Los motivos del hablante son amargos y pesimistas, y el tono es de moderada pero firme desesperación, ya sea por no lograr la plenitud amorosa —o una vez alcanzada perderla, al fallecer su esposa Cecilia—, por no poder morirse pese a su deseo, o no acceder a la salvación debido a sus oscuros deseos y constantes anhelos de muerte, buscando convertir esa visión del mundo tan personalísima en algo que valga la pena de ser leído, entendido y admirado.
“Yo que morir quería ahora tengo miedo de la eterna mujer llamada muerte con encajes negros y manos macilentas. No me cierra los ojos, se sienta en una silla y me teje y desteje”.
“Cuando me muera no habrá flores de palabras ni de naturaleza / yo lo que quiero es que haya yuyos secos, cacofonías de esas que sobre los restos mortales hacen las abejas y tarros en conserva en que no queda mucho”.
“Yo quisiera morir, como me corresponde dada mi edad, las pocas ganas que tengo de seguir, los versos malos que sigo pergeñando cual pergenio, mi desesperación de no (tener) ser genio sino majaderear repitiendo diversos lugares más ubicuos que comunes, o locas frases hechas. Y nadie me responde”.
Si bien esa tenaz coherencia puede no ser siempre una virtud (tanto hablar de la muerte y de la tragedia que implica que no llegue nunca a tocar su puerta tiende a aburrir), siempre aparece providencialmente una frase final ingeniosa, una nueva mirada acerca de esa fatigosa espera y una forma renovada de bautizar al paso definitivo, lo que permite continuar la lectura de este verdadero diario de paso hacia la muerte.
Armando Uribe se quejaba, que no es otra cosa que una forma oblicua de jactarse, de haber sido vetado por la cultura oficial concertacionista, por tratarse de un personaje incómodo, crítico del pacto noventero y profundamente resentido por estos nuevos ricos que se crearon al amparo del modelo. Sea cierto o no (paradójicamente, ese régimen le concedió el Premio Nacional de Literatura el año 1994), tal queja demuestra que Uribe Arce siempre estuvo en un estado de desasosiego —con su infancia, con el pudor y el miedo ante el abismo del amor físico, con el destierro y las posibilidades de su arte—, actitud que mantuvo luego de su regreso al país y posterior encierro en su departamento, lo que pone de manifiesto que el poeta nunca se acomodó ni dejó de lado sus viejas creencias y banderas para medrar o sentirse parte de un colectivo, optando, por el contrario, por rabiar y escribir “con terno, peinado y con cara de espectro, idéntico a mi verso”, y, sobre todo, por abrirse con descarnada sinceridad y no poca autoflagelación.
“De todas las personas que en este mundo existen elijo sola y únicamente a quien más conozco: soy yo mismo el más odioso y odiado; y basta: miren al ocioso cuya pasión (en cama) es la flojera en paz y que se queja si…lo visitan o visten”.
“No fui el de gran talento y, mucho menos, genio, ni me atreví a tener ese deseo; quise extraer belleza de lo feo y de la estupidez sacar ingenio.

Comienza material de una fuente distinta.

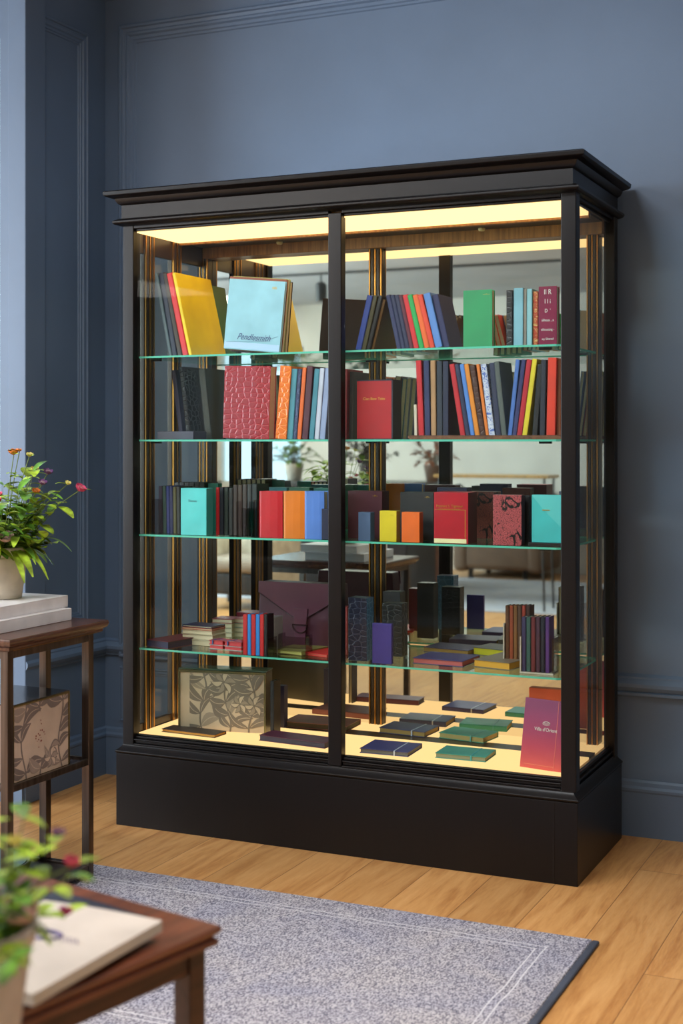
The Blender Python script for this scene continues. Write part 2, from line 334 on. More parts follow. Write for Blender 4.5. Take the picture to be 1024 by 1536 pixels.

Nada me fue posible -estupidez sí que sí, con fealdad esto es”.
Sería caer en el simplismo y en la ingenuidad pensar que la actitud del poeta hacia su labor es de permanente duda, o derechamente de repulsión, pues luego de leer esta antología, queda la sensación de que su mirada es de suave escepticismo, ya que si bien su primera reacción es de absoluto descreimiento acerca de la posibilidad de trascender aunque sea mediante una frase o un verso o, siendo optimista, un poema completo, el hecho que siga escribiendo hasta su actual estado de recluida senectud —“… encerrado en esta pieza / donde duermo de noche, leo y escribo diurno, las tonterías del sueño nocturno, las necedades obvias, como reza mi emblema: Invento lo que he sido”—, permitió que el autor, mientras perseveraba en convocar y anhelar la muerte, simultáneamente se consagrara en vida y para goce de quiénes lo sobrevivirán, como un representante originalísimo y de inequívoca voz en la gran marcha de la poesía nacional.